Here is their summary of the real estate cycle and the entire report linked at the bottom:

Conclusion: The Real Estate Cycle in Five Easy Stages

The real estate cycle has several stages. Hoyt described twenty of them, starting with rising rents and ending with a spate of foreclosures which clears away the wreckage of the boom (see Table 1).

This seems excessive. One of the earliest descriptions of a speculative cycle was provided by the nineteenth century banker and economist Lord Overstone, who described it as starting from "a state of quiescence, –next improvement, – growing confidence, –prosperity, –excitement, –overtrading, –convulsions, –pressure, –stagnation, –distress, –ending again in quiescence."28 This description seems equally apt for the real estate cycle (see Exhibit 7), which can be divided into the following phases:

1. Improvement. Demographic demand leads to rising rents. Vacancies fall. New housing supply is constrained.

Home prices are affordable. Credit is available, but mortgage underwriting is relatively strict and leverage

discouraged. Real estate is not the most favored asset class. Housing is seen as a necessity rather than an exciting investment.

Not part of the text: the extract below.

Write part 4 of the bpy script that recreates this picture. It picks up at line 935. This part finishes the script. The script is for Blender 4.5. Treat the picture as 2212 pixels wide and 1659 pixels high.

2. Growing Confidence and Prosperity. Home prices rise above trend. New housing supply fails to keep up with demand. Rising collateral values support greater issuance of mortgages. Property is seen as a sound investment.

3. Excitement and Overtrading. Home prices rise to two standard deviations or more above trend. Rental yields approach record lows. New housing supply exceeds fundamental demand. Spurious demographic arguments justify still more construction. The macro-economy becomes increasingly dependent on the real estate market as rising home prices spur consumption and building activity provides jobs. Mortgage growth remains strong despite rising interest rates. New financial instruments improve affordability. Despite elevated valuations and excess supply, real estate is seen as the most attractive asset class. Speculators increasingly dominate the market.

4. Convulsion, Pressure, Stagnation and Distress. The higher cost of mortgages and/or the restrictions on property lending induce a downturn. Losses appear on real estate loans. Home prices fall and rental yields rise. Housing transactions dry up, vacancies increase, and new construction dips sharply. The downturn in the housing market hurts the wider economy. Household formation and the rate of homeownership experience a cyclical contraction.

Despite falling interest rates, credit conditions remain tight. Banks foreclose on delinquent mortgage loans. A rising number of homeowners experience negative equity. The general attitude toward real estate is one of panic and scapegoating.

5. Quiescence. House prices have fallen below their long-term trend. Fundamental demand for housing pushes up rents. Excess supply during the boom has been offset by insufficient construction during the downturn. Employment conditions stabilize. Mortgage credit is available, but lenders remain conservative. Leverage is eschewed. Despite improved affordability and sound demographic underpinnings, spurious arguments are made against the prospect of a recovery. Property is seen as an illiquid and unattractive asset class. As the "error of pessimism" waxes, the real estate cycle approaches its trough.